Security near rec debated

Alfreida Edwards, on behalf of the Broussard-Harris Line Dance Group, appealed to the Franklin City Council, law enforcement community, and the public at large Tuesday to take action against the rash of burglaries that have destabilized the security of public property of late, at the Broussard-Harris Recreation Center.
According to Edwards, a fellow step group member while at rehearsal had her car burglarized Monday evening, as it sat parked in the lot of the recreation center.
The parking lot has been the staging area for a string of such burglaries, and was the focal point of a self-described “emotional” address at last month’s city council meeting by Mayor Pro Tempore Lester Levine, in which he recounted a similar incident occurring to someone with whom he had attended an event at the recreation center.
Following Edwards’ call to action, Franklin Police Chief Sabria McGuire said, “I don’t want to make excuses. But, for the last six months to a year, you’ve been hearing about the Judicial Reform Act (Louisiana Justice Reinvestment Reform Act).
“So, the state has used the Reform Act to release inmates out into the community without having any type of plan of giving job training, substance abuse help or housing.

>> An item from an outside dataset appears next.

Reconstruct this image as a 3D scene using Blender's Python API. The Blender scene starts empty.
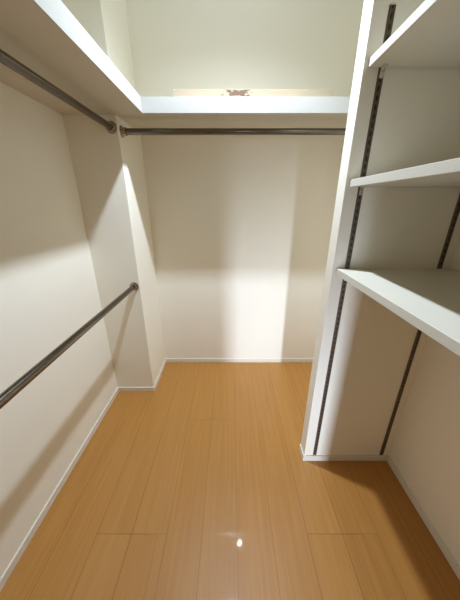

“We have a young man that was released in November, homeless, and he’s back incarcerated for doing burglaries. He was only out for five weeks. The address that he gave to the parole board didn’t even exist. And, the parole board is taxed because they already had more people (to parole) than they had parole officers.”

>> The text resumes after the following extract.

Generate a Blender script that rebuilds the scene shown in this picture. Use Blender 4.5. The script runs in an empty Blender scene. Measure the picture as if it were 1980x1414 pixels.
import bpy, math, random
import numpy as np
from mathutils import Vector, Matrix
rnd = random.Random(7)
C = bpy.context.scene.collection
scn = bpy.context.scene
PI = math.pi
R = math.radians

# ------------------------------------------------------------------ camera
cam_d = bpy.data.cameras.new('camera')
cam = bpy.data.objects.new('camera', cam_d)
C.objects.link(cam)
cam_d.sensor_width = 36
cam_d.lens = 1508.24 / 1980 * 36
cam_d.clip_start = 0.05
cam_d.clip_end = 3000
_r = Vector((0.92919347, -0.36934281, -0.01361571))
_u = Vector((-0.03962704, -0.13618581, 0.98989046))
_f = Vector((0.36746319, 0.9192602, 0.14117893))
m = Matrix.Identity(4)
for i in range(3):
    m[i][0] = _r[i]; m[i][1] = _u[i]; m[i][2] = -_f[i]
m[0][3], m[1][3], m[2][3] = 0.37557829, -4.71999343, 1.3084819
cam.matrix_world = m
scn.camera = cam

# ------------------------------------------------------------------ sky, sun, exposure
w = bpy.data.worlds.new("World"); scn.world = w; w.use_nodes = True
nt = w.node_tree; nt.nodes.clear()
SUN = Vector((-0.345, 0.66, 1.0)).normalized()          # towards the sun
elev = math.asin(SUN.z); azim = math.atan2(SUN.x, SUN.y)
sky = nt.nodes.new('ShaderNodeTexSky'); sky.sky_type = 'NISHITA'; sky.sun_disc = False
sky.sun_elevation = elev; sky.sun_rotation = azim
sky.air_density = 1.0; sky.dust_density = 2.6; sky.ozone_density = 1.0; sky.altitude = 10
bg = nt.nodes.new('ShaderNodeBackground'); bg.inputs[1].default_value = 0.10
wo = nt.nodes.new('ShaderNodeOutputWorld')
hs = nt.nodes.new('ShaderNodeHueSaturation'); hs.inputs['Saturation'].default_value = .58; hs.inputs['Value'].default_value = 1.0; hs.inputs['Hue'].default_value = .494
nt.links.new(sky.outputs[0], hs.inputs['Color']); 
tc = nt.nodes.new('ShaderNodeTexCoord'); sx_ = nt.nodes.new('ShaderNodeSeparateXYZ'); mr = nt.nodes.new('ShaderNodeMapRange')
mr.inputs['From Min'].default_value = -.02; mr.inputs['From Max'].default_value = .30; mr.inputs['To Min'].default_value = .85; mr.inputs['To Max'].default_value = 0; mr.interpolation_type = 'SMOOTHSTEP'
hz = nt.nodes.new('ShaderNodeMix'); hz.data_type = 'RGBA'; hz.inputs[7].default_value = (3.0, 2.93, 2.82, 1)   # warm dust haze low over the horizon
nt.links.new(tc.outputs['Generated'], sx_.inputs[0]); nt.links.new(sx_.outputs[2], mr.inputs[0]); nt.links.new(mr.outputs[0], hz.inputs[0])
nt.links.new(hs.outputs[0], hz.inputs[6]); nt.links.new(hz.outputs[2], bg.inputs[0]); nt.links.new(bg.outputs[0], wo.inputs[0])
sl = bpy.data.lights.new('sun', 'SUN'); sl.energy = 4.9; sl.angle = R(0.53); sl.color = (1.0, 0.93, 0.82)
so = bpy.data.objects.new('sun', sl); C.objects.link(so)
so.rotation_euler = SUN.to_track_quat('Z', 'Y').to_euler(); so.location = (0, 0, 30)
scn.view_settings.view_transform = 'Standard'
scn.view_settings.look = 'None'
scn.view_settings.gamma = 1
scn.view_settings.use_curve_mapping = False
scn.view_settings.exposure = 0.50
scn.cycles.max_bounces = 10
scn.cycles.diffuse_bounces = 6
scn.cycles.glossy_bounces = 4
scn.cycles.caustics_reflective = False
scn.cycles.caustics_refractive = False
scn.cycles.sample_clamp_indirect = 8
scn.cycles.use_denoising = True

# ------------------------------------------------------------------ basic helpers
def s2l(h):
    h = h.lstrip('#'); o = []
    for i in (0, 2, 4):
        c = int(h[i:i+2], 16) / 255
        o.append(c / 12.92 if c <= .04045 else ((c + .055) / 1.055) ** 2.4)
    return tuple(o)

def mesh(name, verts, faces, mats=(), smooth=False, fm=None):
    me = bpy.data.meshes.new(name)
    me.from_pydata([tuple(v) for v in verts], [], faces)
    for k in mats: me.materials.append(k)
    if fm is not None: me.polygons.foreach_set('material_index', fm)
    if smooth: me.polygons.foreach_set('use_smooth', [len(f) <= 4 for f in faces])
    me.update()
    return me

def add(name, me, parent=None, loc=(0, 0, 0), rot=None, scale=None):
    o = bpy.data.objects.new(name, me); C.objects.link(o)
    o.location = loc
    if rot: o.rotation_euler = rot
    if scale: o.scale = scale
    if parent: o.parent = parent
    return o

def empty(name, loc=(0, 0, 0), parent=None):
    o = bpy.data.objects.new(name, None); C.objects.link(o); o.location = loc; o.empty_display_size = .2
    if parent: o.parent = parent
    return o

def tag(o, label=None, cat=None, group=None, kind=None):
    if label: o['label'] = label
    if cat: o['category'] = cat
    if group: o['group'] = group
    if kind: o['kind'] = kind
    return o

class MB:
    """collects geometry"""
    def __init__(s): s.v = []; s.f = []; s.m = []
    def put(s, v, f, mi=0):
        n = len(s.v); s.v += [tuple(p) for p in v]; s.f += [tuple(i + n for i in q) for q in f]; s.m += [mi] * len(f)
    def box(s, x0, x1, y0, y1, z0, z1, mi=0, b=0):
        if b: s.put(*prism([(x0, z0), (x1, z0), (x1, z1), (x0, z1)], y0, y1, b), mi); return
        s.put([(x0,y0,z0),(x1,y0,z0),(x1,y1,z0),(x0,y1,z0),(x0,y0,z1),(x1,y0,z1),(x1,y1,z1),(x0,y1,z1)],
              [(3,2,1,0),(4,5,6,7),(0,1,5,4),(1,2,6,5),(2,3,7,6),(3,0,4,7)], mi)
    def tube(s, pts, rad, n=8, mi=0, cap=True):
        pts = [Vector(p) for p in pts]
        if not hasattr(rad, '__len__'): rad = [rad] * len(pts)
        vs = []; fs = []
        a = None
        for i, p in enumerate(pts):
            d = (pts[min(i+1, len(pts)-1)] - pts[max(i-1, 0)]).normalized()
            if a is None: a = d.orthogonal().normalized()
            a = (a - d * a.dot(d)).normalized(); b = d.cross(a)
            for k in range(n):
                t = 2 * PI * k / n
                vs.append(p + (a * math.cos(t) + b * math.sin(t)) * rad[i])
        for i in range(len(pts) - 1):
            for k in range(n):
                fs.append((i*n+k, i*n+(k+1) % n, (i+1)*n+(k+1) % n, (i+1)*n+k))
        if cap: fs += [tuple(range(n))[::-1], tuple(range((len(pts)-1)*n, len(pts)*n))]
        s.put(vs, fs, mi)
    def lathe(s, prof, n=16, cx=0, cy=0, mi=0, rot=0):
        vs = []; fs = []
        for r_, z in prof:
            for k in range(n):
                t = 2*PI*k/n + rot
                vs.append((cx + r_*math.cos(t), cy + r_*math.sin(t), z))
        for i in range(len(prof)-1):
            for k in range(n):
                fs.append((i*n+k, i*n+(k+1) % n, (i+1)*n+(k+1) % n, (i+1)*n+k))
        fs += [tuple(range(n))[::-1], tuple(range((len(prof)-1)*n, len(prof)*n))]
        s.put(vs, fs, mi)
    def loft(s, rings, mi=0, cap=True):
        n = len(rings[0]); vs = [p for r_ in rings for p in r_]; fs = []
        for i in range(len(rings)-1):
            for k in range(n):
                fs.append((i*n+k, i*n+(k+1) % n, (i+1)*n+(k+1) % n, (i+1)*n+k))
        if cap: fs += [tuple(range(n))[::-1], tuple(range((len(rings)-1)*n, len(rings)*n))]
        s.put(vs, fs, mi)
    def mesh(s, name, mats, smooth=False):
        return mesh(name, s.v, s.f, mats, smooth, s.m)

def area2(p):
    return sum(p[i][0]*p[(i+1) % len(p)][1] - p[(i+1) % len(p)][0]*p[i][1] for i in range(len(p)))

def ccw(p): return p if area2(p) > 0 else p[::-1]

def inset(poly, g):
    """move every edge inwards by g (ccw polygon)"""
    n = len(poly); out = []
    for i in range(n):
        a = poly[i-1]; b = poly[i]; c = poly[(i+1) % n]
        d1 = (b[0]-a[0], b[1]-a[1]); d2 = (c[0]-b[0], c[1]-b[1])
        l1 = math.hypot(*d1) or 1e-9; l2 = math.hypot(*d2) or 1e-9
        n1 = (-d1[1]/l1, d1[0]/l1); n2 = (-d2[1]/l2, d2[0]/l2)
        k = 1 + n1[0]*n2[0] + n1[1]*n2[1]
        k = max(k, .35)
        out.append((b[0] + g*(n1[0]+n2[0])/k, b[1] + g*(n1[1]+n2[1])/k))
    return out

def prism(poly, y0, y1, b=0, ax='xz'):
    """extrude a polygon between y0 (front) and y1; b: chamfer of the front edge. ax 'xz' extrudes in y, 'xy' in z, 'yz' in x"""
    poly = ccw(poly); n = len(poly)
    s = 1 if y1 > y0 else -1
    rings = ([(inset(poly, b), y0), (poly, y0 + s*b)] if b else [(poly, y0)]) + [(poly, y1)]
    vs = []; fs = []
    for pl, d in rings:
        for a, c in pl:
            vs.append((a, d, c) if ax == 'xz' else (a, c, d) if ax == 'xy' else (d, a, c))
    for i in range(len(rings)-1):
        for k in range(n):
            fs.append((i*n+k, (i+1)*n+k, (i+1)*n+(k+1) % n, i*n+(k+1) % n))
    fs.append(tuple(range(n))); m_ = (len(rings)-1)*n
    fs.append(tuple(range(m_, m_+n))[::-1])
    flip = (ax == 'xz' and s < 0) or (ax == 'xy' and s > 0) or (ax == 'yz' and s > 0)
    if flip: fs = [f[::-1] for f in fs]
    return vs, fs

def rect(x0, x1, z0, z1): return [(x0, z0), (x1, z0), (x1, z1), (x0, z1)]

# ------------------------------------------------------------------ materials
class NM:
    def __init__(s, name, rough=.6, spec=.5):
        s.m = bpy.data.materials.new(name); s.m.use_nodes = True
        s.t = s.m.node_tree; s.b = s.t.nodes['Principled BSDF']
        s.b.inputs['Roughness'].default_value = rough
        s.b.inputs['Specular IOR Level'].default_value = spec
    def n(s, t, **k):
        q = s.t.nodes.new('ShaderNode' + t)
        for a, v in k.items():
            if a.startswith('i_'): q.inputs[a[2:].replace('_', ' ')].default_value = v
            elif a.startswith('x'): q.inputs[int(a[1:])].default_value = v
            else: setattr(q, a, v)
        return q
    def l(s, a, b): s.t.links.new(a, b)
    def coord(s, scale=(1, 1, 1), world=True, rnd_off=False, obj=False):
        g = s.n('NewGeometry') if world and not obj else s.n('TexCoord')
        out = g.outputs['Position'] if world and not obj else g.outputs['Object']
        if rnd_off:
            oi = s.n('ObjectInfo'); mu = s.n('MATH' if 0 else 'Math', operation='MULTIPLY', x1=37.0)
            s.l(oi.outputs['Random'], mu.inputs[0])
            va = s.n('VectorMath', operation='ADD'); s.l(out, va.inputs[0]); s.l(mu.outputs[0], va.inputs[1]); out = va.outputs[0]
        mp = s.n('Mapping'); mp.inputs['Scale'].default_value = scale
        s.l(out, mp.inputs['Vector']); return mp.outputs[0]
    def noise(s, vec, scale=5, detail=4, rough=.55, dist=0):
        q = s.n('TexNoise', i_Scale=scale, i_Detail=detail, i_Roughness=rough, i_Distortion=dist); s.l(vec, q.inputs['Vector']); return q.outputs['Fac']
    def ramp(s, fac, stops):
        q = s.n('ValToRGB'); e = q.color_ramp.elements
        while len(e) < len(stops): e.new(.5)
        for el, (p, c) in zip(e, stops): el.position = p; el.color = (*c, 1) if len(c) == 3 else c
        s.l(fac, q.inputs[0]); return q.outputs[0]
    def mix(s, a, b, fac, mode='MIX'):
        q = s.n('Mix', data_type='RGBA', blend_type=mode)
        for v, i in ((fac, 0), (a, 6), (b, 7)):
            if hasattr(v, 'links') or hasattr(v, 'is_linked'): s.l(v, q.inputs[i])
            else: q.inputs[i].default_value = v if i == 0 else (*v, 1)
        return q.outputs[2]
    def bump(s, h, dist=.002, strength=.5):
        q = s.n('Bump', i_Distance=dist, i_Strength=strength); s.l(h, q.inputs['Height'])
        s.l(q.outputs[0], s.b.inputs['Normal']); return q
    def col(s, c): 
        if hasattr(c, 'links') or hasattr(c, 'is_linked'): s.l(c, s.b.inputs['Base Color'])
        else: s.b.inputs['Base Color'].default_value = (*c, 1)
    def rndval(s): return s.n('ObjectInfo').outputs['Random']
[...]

McGuire went on to say that she had addressed such concerns to Representative Sam Jones on several occasions. However, McGuire said she was informed that burglary is a non-violent offense, and therefore falls under the umbrella of qualifications for release through the LJRRA.
“So, that’s what we’re dealing with,” McGuire said. “We have made many arrests. Also, we are dealing with the same thing that no one wants to say anything. We are a small community. I can tell you that I have a good idea who is doing the burglaries at Broussard-Harris. But again, we can’t be everywhere. Also, people have to call us.”
McGuire pointed back to the “If you see something, say something,” slogan of community vigilance employed in previous appeals to the public, from the podium in City Hall.
It was tacitly agreed by the council and the gallery, signified by ascents of nods, that the community must take a role in the policing of the recreation center parking lot, and its safety as a whole, and that that role begins with saying something once something is seen.
Mayor Raymond Harris interjected that in his estimation the problem lay in that the perpetrators of the crimes seem to be paying more attention to the community than the community is paying to them; a sentiment which indicts more so the community affected than the community in total, but appropriately, if responsibility is evidenced by the crimes.
“We need the public, said McGuire.
“In Pecan Acres, we had a group get together. They called, they had two-way radios and they were talking to each other. So, when the police came, they could say (to us), ‘The guy’s hiding out in this yard,’ and we caught that person.”
Levine added, “You know, when someone comes in and takes my stuff or violates me—that frustrates me. And, what hurts so badly, is that then you walk outside and you see a guy sitting there. That makes me think you had something to do with it because you won’t say something.”